Given request
Reproduce each line exactly.

● ● ● ●

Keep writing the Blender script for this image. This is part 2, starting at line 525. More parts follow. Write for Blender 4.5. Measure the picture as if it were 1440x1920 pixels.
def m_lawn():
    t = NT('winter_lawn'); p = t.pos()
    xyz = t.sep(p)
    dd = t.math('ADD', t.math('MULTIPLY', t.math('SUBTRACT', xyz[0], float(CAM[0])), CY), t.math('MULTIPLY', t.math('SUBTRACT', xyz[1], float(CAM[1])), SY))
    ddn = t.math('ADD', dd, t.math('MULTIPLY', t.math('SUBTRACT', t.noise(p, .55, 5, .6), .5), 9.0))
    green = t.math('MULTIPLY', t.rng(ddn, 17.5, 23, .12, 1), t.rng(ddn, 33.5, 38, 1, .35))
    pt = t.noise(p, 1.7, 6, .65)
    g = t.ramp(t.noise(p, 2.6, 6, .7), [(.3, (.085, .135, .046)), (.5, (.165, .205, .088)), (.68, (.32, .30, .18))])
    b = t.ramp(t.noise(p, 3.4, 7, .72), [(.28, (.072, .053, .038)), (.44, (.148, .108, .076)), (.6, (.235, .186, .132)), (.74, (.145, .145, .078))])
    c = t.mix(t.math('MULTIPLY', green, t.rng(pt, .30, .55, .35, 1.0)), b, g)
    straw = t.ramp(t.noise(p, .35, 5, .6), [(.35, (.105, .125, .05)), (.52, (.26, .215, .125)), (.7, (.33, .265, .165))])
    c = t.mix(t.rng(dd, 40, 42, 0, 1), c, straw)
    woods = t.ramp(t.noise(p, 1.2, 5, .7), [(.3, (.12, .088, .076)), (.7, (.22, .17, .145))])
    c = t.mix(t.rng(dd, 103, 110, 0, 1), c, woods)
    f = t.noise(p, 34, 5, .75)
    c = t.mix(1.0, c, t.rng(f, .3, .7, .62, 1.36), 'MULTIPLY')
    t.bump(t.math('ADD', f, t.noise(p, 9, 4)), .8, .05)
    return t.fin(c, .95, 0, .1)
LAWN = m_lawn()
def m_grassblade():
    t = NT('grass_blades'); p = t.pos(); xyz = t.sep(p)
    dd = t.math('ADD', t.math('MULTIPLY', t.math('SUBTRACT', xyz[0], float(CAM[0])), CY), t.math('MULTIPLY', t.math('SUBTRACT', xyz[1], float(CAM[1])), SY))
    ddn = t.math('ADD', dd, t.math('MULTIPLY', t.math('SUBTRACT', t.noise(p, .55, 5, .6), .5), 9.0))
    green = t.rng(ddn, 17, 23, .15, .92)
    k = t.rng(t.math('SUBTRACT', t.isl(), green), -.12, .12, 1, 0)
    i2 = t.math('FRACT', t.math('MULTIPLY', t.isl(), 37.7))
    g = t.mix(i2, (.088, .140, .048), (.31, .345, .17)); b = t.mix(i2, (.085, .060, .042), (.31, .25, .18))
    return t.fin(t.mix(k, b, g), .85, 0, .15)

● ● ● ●

Answer to this exercise
Keep writing the Blender script for this image. This is part 2, starting at line 525. More parts follow. Write for Blender 4.5. Measure the picture as if it were 1440x1920 pixels.
def m_lawn():
    t = NT('winter_lawn'); p = t.pos()
    xyz = t.sep(p)
    dd = t.math('ADD', t.math('MULTIPLY', t.math('SUBTRACT', xyz[0], float(CAM[0])), CY), t.math('MULTIPLY', t.math('SUBTRACT', xyz[1], float(CAM[1])), SY))
    ddn = t.math('ADD', dd, t.math('MULTIPLY', t.math('SUBTRACT', t.noise(p, .55, 5, .6), .5), 9.0))
    green = t.math('MULTIPLY', t.rng(ddn, 17.5, 23, .12, 1), t.rng(ddn, 33.5, 38, 1, .35))
    pt = t.noise(p, 1.7, 6, .65)
    g = t.ramp(t.noise(p, 2.6, 6, .7), [(.3, (.085, .135, .046)), (.5, (.165, .205, .088)), (.68, (.32, .30, .18))])
    b = t.ramp(t.noise(p, 3.4, 7, .72), [(.28, (.072, .053, .038)), (.44, (.148, .108, .076)), (.6, (.235, .186, .132)), (.74, (.145, .145, .078))])
    c = t.mix(t.math('MULTIPLY', green, t.rng(pt, .30, .55, .35, 1.0)), b, g)
    straw = t.ramp(t.noise(p, .35, 5, .6), [(.35, (.105, .125, .05)), (.52, (.26, .215, .125)), (.7, (.33, .265, .165))])
    c = t.mix(t.rng(dd, 40, 42, 0, 1), c, straw)
    woods = t.ramp(t.noise(p, 1.2, 5, .7), [(.3, (.12, .088, .076)), (.7, (.22, .17, .145))])
    c = t.mix(t.rng(dd, 103, 110, 0, 1), c, woods)
    f = t.noise(p, 34, 5, .75)
    c = t.mix(1.0, c, t.rng(f, .3, .7, .62, 1.36), 'MULTIPLY')
    t.bump(t.math('ADD', f, t.noise(p, 9, 4)), .8, .05)
    return t.fin(c, .95, 0, .1)
LAWN = m_lawn()
def m_grassblade():
    t = NT('grass_blades'); p = t.pos(); xyz = t.sep(p)
    dd = t.math('ADD', t.math('MULTIPLY', t.math('SUBTRACT', xyz[0], float(CAM[0])), CY), t.math('MULTIPLY', t.math('SUBTRACT', xyz[1], float(CAM[1])), SY))
    ddn = t.math('ADD', dd, t.math('MULTIPLY', t.math('SUBTRACT', t.noise(p, .55, 5, .6), .5), 9.0))
    green = t.rng(ddn, 17, 23, .15, .92)
    k = t.rng(t.math('SUBTRACT', t.isl(), green), -.12, .12, 1, 0)
    i2 = t.math('FRACT', t.math('MULTIPLY', t.isl(), 37.7))
    g = t.mix(i2, (.088, .140, .048), (.31, .345, .17)); b = t.mix(i2, (.085, .060, .042), (.31, .25, .18))
    return t.fin(t.mix(k, b, g), .85, 0, .15)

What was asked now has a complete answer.